GIVEN EXERCISE:
Please reproduce exactly the lines between the line holding "Reconstruct this image" and the line holding "COL = bpy.context.scene.collection", inclusive, leaving out any pictures.

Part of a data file
————————

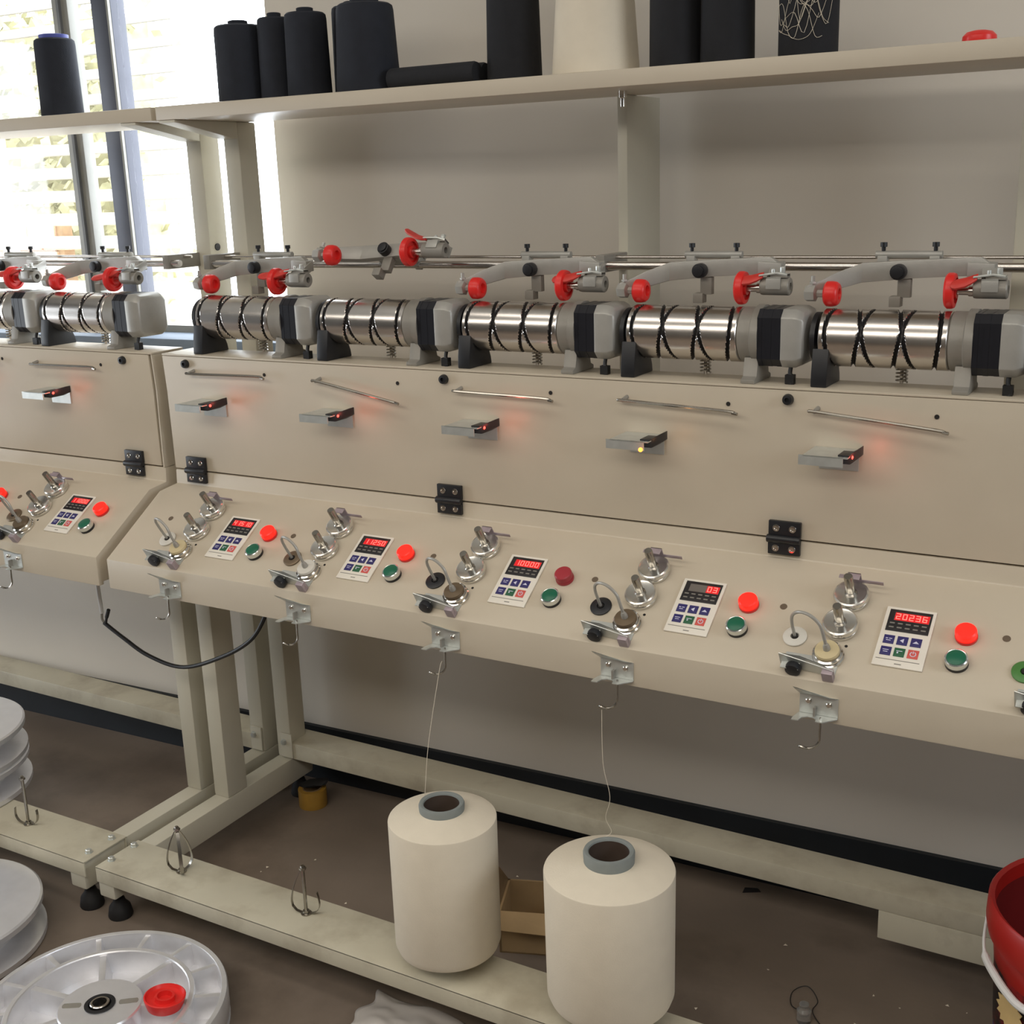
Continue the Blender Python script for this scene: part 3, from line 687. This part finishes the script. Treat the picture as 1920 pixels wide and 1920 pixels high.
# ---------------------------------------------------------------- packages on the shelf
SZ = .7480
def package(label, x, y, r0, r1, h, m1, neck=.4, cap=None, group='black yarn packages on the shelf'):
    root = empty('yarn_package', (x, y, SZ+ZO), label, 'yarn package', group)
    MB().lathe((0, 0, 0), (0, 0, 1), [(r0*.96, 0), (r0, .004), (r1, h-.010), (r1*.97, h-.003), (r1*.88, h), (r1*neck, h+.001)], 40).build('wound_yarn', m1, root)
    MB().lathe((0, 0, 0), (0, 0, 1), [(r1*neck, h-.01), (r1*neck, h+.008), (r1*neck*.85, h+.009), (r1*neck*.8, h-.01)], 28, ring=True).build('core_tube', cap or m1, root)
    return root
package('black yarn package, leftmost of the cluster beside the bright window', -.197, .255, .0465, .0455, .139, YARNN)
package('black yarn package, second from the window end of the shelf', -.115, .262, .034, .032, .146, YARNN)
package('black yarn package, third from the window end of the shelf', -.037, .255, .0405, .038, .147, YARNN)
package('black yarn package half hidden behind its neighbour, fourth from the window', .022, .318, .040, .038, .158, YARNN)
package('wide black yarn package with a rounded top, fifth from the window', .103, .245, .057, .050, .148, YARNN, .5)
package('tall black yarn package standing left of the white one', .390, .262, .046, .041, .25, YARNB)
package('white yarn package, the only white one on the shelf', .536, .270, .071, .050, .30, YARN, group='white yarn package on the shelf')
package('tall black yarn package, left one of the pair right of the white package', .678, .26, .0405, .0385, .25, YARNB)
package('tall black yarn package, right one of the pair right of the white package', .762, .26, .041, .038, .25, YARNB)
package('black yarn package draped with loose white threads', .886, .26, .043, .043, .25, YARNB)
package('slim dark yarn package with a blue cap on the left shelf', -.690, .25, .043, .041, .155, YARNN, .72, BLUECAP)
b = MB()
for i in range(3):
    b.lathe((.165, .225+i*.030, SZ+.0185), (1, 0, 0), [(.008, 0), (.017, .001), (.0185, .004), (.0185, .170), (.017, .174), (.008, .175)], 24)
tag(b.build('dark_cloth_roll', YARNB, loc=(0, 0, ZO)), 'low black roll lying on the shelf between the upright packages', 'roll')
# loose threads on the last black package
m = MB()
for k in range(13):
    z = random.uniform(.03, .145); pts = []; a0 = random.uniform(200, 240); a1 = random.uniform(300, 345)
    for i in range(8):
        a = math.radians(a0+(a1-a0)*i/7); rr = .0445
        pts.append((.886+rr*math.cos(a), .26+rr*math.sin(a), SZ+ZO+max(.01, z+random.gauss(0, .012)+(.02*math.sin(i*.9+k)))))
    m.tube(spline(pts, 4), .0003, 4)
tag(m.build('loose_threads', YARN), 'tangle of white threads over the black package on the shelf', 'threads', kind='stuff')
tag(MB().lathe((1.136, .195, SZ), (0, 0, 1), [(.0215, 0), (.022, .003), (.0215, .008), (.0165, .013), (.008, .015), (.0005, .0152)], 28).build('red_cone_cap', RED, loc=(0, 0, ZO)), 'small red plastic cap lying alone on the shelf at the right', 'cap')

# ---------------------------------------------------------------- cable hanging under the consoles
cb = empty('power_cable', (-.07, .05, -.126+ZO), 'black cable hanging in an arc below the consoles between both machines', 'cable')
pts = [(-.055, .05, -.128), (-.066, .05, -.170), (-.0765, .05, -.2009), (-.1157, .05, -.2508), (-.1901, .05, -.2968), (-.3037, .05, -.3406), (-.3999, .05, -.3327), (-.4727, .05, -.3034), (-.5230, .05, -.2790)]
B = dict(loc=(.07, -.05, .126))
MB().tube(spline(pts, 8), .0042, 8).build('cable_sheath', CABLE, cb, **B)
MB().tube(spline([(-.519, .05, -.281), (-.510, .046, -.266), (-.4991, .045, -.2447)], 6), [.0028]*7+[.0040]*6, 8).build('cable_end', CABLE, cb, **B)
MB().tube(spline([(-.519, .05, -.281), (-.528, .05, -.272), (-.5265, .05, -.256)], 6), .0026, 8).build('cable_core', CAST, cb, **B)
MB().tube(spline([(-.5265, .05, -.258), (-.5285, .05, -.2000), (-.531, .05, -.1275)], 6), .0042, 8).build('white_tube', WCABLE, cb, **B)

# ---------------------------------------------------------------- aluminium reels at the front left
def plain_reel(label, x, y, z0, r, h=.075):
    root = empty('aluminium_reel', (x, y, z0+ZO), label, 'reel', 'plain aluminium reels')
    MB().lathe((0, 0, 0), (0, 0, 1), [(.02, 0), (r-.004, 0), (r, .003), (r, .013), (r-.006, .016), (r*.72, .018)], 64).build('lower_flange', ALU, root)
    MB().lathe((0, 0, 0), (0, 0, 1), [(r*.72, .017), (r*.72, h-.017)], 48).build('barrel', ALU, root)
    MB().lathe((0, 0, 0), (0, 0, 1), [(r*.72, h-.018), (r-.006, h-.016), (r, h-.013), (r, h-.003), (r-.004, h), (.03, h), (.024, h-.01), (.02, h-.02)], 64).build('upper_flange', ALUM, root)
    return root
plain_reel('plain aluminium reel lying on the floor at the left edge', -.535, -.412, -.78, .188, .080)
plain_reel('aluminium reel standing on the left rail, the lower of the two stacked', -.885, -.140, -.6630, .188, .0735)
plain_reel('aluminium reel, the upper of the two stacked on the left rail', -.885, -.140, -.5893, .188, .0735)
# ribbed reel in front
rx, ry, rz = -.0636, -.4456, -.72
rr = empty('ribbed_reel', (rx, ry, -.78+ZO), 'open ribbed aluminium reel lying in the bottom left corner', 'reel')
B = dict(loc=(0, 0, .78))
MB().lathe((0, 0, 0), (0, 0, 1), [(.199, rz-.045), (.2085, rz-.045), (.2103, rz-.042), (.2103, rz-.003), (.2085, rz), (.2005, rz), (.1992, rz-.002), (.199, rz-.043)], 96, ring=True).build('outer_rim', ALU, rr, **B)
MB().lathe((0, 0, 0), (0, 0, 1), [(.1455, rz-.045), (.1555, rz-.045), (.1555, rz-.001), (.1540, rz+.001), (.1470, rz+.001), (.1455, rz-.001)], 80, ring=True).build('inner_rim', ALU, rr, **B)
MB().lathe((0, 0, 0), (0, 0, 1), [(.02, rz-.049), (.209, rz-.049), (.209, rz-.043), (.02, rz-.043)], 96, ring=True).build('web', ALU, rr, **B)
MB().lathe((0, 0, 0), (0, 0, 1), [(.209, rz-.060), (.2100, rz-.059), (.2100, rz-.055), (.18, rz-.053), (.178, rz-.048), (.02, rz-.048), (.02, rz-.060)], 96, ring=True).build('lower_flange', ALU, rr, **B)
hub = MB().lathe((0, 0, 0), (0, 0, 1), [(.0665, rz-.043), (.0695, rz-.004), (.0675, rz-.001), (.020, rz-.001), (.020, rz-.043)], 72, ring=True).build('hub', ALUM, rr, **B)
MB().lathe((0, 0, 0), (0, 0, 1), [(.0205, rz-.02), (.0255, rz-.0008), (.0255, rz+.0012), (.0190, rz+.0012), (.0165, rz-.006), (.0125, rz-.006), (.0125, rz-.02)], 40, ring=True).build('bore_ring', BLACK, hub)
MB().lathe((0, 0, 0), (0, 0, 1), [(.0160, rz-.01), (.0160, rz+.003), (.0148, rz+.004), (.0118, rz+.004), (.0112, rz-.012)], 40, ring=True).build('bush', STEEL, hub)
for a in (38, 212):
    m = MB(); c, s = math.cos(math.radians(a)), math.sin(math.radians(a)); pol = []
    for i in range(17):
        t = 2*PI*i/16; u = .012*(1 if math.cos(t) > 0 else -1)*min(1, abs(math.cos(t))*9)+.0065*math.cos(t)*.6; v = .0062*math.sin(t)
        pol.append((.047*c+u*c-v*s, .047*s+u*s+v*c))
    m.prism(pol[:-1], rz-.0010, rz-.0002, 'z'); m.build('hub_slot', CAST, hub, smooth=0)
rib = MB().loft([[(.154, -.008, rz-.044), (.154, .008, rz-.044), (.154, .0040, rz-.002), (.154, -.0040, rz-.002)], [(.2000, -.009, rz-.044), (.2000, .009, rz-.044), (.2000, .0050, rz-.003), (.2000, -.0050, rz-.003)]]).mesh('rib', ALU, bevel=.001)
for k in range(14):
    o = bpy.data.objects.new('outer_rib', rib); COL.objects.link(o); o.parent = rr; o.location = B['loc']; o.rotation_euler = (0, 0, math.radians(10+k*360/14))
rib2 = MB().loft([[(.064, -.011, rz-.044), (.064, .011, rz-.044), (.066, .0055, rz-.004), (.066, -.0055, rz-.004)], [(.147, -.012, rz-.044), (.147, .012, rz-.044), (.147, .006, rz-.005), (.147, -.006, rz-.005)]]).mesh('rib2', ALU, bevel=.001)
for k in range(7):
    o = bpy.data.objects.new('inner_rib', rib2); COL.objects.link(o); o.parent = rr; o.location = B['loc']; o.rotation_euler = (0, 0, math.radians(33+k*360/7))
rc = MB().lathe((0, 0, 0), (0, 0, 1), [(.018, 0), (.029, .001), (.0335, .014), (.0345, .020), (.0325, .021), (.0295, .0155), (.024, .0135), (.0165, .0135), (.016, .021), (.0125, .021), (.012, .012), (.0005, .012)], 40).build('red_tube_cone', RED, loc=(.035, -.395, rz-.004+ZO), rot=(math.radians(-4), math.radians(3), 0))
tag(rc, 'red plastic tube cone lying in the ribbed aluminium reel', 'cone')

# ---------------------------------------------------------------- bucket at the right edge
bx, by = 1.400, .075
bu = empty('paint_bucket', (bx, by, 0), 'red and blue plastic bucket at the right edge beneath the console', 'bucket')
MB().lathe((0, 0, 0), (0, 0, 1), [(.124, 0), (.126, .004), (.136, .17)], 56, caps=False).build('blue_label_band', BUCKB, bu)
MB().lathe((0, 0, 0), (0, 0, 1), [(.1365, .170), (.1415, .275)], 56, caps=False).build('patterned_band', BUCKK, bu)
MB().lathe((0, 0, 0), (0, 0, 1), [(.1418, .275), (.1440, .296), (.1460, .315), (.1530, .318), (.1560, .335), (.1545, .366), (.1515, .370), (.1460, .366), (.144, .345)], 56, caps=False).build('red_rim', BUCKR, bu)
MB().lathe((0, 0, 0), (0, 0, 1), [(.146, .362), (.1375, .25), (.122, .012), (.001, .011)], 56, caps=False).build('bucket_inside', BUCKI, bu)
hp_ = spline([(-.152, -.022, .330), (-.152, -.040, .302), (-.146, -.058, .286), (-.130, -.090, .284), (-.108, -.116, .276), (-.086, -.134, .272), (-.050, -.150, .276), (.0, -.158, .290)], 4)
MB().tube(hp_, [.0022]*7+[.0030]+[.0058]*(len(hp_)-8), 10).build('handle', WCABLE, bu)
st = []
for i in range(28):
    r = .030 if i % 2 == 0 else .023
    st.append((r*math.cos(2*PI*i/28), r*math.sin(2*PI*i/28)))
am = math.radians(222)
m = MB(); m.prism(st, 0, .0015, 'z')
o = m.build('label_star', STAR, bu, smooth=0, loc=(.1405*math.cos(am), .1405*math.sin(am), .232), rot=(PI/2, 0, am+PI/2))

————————

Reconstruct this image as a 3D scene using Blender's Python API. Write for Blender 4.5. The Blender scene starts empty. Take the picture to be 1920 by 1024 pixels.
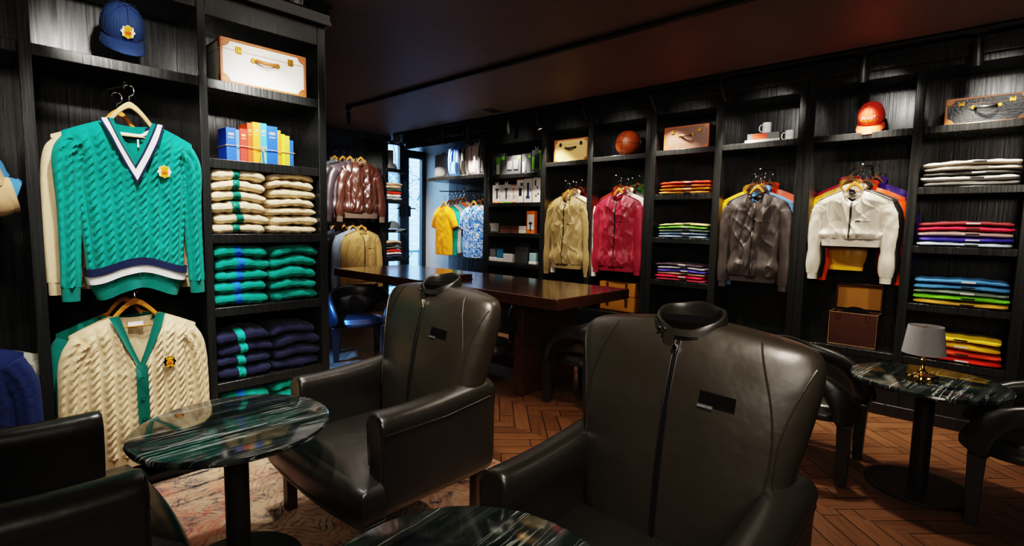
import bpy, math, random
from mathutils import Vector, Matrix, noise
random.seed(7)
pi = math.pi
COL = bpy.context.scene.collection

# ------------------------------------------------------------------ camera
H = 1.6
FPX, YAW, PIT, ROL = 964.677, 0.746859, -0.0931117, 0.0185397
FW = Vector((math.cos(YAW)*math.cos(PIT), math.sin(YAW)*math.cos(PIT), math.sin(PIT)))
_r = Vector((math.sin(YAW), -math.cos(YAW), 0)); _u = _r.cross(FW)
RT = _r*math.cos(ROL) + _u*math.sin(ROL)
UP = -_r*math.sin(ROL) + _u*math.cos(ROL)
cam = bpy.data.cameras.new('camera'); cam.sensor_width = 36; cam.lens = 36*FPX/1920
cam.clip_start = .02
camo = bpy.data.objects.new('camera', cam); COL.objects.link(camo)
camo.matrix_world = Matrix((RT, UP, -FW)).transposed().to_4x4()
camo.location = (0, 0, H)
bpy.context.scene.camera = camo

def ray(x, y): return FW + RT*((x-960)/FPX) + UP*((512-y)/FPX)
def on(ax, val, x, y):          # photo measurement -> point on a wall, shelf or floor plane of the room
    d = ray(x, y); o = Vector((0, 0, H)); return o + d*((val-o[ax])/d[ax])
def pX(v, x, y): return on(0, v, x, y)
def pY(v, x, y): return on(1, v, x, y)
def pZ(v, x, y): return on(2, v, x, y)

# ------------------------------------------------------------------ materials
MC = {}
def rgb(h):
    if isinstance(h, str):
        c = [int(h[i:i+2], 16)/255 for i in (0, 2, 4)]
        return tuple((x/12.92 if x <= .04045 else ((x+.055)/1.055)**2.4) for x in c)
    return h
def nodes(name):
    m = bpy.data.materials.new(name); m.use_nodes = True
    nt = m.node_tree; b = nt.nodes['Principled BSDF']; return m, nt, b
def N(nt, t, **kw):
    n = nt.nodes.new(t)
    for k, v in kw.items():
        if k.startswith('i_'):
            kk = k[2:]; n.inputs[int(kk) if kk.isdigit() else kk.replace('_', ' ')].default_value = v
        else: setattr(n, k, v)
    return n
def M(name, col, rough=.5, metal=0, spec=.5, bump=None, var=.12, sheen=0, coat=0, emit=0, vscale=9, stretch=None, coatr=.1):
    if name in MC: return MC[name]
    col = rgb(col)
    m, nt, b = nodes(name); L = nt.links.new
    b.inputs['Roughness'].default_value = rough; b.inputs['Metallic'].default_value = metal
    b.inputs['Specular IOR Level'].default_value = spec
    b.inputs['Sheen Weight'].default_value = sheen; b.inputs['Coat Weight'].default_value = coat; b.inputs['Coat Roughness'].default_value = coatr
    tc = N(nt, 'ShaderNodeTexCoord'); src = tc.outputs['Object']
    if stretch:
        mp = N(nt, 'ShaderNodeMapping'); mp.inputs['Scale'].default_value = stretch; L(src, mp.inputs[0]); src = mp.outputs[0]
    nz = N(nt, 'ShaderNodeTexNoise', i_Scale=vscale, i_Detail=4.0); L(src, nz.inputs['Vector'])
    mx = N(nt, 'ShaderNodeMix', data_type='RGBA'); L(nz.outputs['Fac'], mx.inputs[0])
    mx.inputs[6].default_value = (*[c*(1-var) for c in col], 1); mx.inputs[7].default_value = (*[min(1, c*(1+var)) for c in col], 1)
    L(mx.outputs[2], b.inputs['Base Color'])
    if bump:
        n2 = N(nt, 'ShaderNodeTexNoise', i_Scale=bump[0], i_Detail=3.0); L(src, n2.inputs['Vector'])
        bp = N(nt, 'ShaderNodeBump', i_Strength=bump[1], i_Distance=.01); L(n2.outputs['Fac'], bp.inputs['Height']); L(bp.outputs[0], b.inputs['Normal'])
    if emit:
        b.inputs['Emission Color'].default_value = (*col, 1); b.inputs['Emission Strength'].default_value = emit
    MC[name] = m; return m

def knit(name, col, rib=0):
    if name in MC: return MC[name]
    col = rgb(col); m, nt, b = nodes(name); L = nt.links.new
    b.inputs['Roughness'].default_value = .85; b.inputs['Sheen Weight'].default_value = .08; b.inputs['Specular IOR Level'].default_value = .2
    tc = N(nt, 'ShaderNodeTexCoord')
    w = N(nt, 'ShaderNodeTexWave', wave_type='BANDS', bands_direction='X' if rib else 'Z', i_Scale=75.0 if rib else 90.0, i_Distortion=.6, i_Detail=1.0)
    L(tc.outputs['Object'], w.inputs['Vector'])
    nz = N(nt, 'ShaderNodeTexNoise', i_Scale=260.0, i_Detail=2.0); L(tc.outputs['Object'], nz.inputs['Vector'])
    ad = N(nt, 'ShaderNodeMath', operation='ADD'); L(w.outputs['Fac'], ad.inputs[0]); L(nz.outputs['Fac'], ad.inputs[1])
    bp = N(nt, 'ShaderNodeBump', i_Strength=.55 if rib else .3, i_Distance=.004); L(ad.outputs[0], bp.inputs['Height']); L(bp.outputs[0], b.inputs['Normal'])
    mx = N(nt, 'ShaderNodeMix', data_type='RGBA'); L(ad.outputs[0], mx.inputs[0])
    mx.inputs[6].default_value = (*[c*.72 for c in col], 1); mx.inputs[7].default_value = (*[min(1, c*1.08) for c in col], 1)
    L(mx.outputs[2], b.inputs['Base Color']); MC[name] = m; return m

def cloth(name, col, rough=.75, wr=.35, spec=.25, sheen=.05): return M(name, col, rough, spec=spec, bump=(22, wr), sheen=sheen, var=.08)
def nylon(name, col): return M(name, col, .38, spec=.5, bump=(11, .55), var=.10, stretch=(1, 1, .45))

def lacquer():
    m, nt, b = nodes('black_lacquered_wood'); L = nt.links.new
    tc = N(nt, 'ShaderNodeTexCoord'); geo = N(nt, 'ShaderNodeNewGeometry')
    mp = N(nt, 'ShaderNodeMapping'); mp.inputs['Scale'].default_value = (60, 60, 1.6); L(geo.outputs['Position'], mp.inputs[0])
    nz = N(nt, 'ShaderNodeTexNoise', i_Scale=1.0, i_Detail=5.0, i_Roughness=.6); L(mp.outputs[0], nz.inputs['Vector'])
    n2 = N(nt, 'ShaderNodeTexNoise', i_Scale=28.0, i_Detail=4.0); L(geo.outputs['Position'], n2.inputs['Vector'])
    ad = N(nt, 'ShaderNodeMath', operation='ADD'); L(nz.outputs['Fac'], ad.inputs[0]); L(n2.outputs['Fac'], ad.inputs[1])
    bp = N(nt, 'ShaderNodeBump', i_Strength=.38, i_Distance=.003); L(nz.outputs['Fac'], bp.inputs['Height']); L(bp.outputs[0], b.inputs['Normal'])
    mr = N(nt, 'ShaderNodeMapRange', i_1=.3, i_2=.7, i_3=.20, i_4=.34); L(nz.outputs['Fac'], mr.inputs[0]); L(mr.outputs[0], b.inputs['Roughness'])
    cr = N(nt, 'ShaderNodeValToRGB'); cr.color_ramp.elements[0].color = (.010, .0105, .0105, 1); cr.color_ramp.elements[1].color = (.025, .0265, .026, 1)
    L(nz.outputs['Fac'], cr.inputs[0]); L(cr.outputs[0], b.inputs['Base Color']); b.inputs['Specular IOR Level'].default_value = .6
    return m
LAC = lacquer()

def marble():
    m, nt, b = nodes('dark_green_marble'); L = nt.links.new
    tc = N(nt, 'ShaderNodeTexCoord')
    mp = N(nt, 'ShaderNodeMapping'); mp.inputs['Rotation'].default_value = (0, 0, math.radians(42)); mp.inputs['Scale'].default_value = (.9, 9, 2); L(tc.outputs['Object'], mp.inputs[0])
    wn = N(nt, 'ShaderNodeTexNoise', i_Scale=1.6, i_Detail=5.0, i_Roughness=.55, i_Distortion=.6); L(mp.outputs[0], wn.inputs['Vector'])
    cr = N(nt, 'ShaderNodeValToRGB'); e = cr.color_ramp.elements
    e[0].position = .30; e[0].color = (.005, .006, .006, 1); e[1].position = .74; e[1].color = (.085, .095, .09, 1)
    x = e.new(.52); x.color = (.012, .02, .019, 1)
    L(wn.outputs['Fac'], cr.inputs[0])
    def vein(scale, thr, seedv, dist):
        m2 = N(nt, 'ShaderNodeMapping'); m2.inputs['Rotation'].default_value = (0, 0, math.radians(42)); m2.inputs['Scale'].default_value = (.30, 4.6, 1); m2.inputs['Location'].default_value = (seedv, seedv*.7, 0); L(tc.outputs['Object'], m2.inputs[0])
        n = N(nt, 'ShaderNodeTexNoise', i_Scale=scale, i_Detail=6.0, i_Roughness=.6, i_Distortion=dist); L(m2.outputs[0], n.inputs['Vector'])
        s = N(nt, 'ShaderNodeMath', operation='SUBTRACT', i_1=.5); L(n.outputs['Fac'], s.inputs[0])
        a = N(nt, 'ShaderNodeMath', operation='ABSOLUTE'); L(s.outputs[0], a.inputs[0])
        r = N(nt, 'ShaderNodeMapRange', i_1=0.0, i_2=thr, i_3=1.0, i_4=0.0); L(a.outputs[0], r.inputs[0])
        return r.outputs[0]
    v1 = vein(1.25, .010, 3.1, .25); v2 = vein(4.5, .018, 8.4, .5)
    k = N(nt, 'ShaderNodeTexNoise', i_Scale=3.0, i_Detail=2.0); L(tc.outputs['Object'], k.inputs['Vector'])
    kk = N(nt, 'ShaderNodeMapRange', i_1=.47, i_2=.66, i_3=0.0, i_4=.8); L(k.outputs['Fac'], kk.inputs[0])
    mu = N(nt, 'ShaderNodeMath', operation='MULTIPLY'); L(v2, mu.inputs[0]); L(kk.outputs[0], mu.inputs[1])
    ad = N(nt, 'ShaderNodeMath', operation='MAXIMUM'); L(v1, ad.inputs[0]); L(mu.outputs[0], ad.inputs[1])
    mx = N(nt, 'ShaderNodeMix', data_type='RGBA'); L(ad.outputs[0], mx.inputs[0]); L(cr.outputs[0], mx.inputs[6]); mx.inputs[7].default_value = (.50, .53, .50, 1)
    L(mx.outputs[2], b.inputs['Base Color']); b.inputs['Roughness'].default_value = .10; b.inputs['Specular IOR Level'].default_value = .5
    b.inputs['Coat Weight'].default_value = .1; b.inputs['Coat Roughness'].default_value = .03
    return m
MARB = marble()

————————

OUTPUT OF THE TASK:
Reconstruct this image as a 3D scene using Blender's Python API. Write for Blender 4.5. The Blender scene starts empty. Take the picture to be 1920 by 1024 pixels.
import bpy, math, random
from mathutils import Vector, Matrix, noise
random.seed(7)
pi = math.pi
COL = bpy.context.scene.collection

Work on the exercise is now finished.